776th Company holds down fort

Soldiers regularly reminded that war continues

Photo by Abby Morris
Members of the 776th Maintenance Company and the approximately 20 members of other companies attached to the unit fall out early in the morning for physical training before the dayÕs work begins.

By Abby Morris
Star Staff

   FORT CAMPBELL, KY - As military action in Iraq rages on, members of the 776th Maintenance Company continue the garrison support duties they were assigned to at Fort Campbell after being called to active duty in January of this year.
   When the 776th first arrived at Fort Campbell, they assisted in the mobilization of Army units that passed through the base on their way to other locations. However, this is only one of many duties the company must shoulder.
   According to Col. Malcolm Atkins of the 3397th Garrison Support Brigade, members of that Brigade, which the 776th is under, have two main duties while activated at Fort Campbell. "We have a two- fold mission," he said.
   When the 776th first arrived at Fort Campbell, the main focus was to prepare for deployment. "Since they've been here, there has been over 70 reserve component units come through, and some of those with lots of equipment," Atkins said. "The 776th has been a major contributor in getting those units mobile."
   Since that time, the main focus of the company has shifted to the second part of their mission.
   Taking up where the active duty members of the military who were stationed at Fort Campbell left off is one of the main duties of the 3397th Garrison Support Brigade, Atkins said. When the members of the Army stationed at Fort Campbell who were called to service left the base, they left behind not only families but duties as well, duties which needed to be fulfilled in order to keep the base running.
   "(The 3397th GSU) has all of the main specialties to operate the augmentation support for Fort Campbell and to run Fort Campbell as a mobilization and demobilization point," Atkins said. "With this one unit we have the specialists necessary to come in and run this operation and that is important because many of these functions were done by active duty personnel."
   In addition to keeping the base running to support the soldiers still stationed at Fort Campbell, the 3397th GSU also assists in running support services for the families of the soldiers who have been deployed.
   As the members of the 776th serve their country on the home front, one of the questions that is on the forefront of not only their minds but also the minds of their friends and families back home is when will the company be able to return home.
   "The expectation right now is that they will stay for all of those units (which mobilized through Fort Campbell) to get back," Atkins said. "Right now my expectation is that we will be here for the 12 month initial rotation period at least."
   That time frame, however, is subject to change based on the day-to-day activities in Iraq, Atkins said. "The only consistency right now is that it (a return home date) is a moving target," he said.
   When the 776th mobilized, the idea that they would be gone a year was present. "In the Army we have short term plans and long term plans," said First Sgt.
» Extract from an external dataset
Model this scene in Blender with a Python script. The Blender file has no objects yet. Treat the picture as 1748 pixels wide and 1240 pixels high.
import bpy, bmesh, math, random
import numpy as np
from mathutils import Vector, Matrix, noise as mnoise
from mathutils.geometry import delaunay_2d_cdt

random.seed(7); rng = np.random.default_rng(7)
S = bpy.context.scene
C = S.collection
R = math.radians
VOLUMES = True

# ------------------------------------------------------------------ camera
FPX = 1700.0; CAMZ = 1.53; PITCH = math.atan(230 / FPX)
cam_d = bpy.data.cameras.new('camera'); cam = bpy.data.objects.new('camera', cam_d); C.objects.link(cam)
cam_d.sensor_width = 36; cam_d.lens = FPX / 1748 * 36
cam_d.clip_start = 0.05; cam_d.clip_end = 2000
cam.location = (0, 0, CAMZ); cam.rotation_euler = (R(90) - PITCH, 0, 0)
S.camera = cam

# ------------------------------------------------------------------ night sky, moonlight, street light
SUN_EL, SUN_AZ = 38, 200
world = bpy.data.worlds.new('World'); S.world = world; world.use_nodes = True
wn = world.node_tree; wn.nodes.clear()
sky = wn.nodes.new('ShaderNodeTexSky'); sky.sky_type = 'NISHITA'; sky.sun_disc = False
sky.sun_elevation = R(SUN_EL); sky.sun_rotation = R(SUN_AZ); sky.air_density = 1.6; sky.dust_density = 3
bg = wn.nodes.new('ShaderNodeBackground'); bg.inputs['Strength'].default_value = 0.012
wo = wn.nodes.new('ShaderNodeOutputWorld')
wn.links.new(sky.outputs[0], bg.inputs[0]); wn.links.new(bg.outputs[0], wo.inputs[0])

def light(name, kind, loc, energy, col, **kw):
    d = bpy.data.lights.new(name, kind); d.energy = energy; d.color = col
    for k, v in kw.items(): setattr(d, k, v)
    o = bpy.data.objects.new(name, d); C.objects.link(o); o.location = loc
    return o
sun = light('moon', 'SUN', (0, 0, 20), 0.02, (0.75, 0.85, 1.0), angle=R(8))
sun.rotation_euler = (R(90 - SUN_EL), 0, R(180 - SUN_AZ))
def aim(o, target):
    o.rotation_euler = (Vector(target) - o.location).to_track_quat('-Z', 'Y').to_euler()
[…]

Thomas Hughes of the 776th. "Our orders said we would stay here for one year." Hughes also stressed that orders can change based on the activities in Iraq or if a need arises somewhere else for the expertise of the company.
   Rumors have made rounds through both the company and the base as to a date when the soldiers will get to return home to their families; however, according to both Atkins and Hughes as well as Capt. Larry Northcutt of the 776th, no official decision has been made about when the company will be demobilized.